Belief in brief: Rosh Hashana

Friday, September 18, 2009 | 1:15 p.m. CDT; updated 3:41 p.m. CDT, Friday, September 18, 2009

COLUMBIA – Rosh Hashana marks the beginning of the new year for Jews and begins at sundown Friday and ends at sundown Sunday.

The holiday also starts the 10 High Holy Days of Judaism and ends with the observance of Yom Kippur.

A Time of Remembrance

Known as the Day of Remembrance and also the Day of Judgment, Rosh Hashana is celebrated for two consecutive days.

During biblical times, the Jewish new year started around the time of Passover, which is in the spring.  However, as time has progressed, the new year moved to the first day of the seventh month of the biblical calendar.

The holy day was not called Rosh Hashana in biblical times.  The name is a “post-biblical name that the rabbis gave to these two days,” said Rabbi Yossi Feintuch of Congregation Beth Shalom.

The holiday was originally observed for one day but was later extended to two to ensure that all Jewish communities celebrate it on the day of the new moon.

The High Holy Days are a time of repentance that starts on Rosh Hashana. According to the Jewish faith, people should repent for their sins on the day before they die.

“Since we do not know when that day comes, it means that every day should be a day of repentance,” Feintuch said.

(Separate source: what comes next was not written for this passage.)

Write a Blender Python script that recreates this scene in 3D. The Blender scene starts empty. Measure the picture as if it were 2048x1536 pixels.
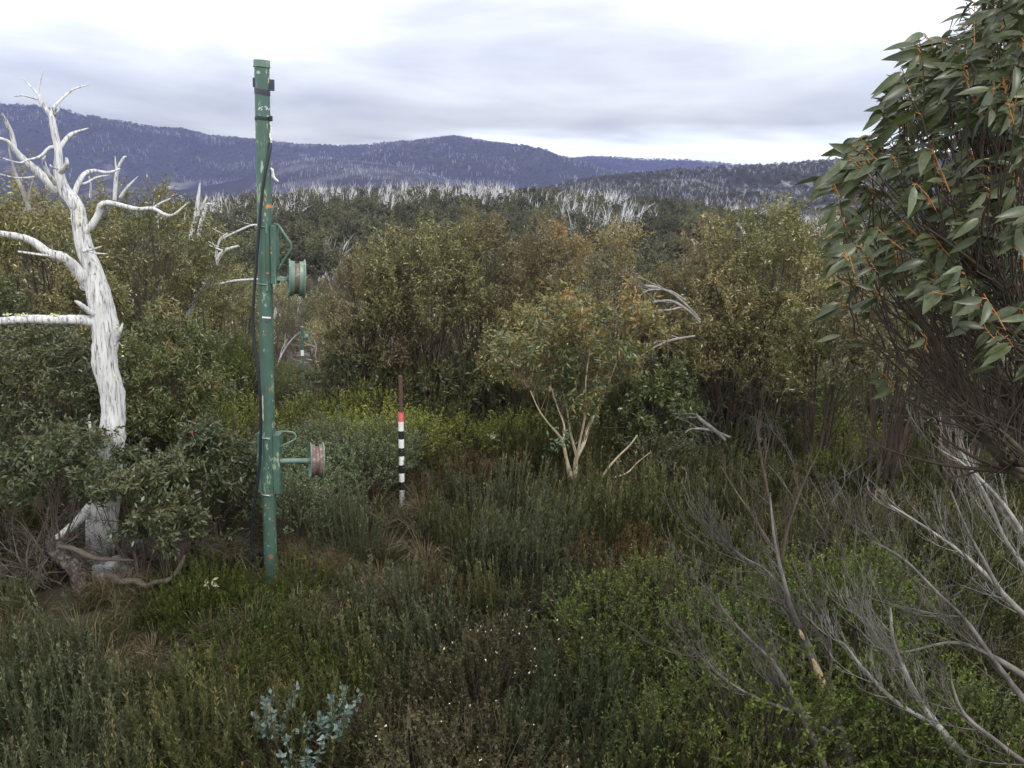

Since it is unrealistic for many people to repent everyday, rabbis of the past set aside 10 days specifically for this task.

Work that normally would be done on the holiday should be put off until the next day,  Feintuch said. The only exception is the building of fire for cooking and cooking itself.  This is different than the Sabbath for Jews, when no work is allowed at all.

Rosh Hashana is a “synagogue centered” holiday, Feintuch said. “One needs to be at the synagogue in order to observe it religiously.”

One of the main rituals is to hear the sound of the shofar. “You are more likely to hear it at the synagogue than at home,” Feintuch said.

The Shofar

The shofar, an instrument made from a ram’s horn, is sounded during Rosh Hashana.  There are four different calls performed on the shofar: tekiah, one long blast; shevarim, three short notes; teruah, nine short notes played in a staccato fashion; tekiah gedolah, the longest note sounded. On each day of Rosh Hashanna, a total of 100 notes are sounded on the shofar. However, the shofar is not blown if the holiday falls on the Sabbath.

The blowing of the shofar is intended to wake up members of the congregation to the challenge of repentance.

“Even if you fall asleep in the service, you are bound to wake up,” Feintuch said jokingly.

The sound of the horn “wakes up” those who are present “to reflect about what you have done wrong and start to correct it.”

The congregation or the rabbi nominates someone who is widely respected to play the shofar, Feintuch said. The “Baal tekiah,” the person who blows the shofar, must be able to play the instrument properly in order to enable those in attendance to fulfill their religious obligation of hearing the sound of the shofar during the holiday.


Tashlikh, or “casting off,” is a common practice during Rosh Hashana. Small pieces of bread are thrown into moving water symbolizing the casting off of sins. Usually this practice is observed on the first afternoon of Rosh Hashana, but this year it falls on the Sabbath, which is the weekly day of rest. Carrying any sort of load on the Sabbath, including bread, can be seen as work and is not allowed. Congregation Beth Shalom will be holding its Tashlikh at 4 p.m. Sunday at Twin Lakes Recreation Center.


Slices of apples dipped in honey are eaten during Rosh Hashana. The eating of sweet foods symbolizes the wish for a sweet new year.

Pomegranates are traditionally eaten as well during the holiday. It is said they have 613 seeds, which is the same number of commandments given to the Jews in the Torah.

Fish is also traditionally included in the holiday meal. It is a symbol of fertility and prosperity. The open eyes of a fish also symbolize knowledge and God’s constant gaze, according to

Traditional foods can differ from one congregation to another depending on the customs of the synagogue.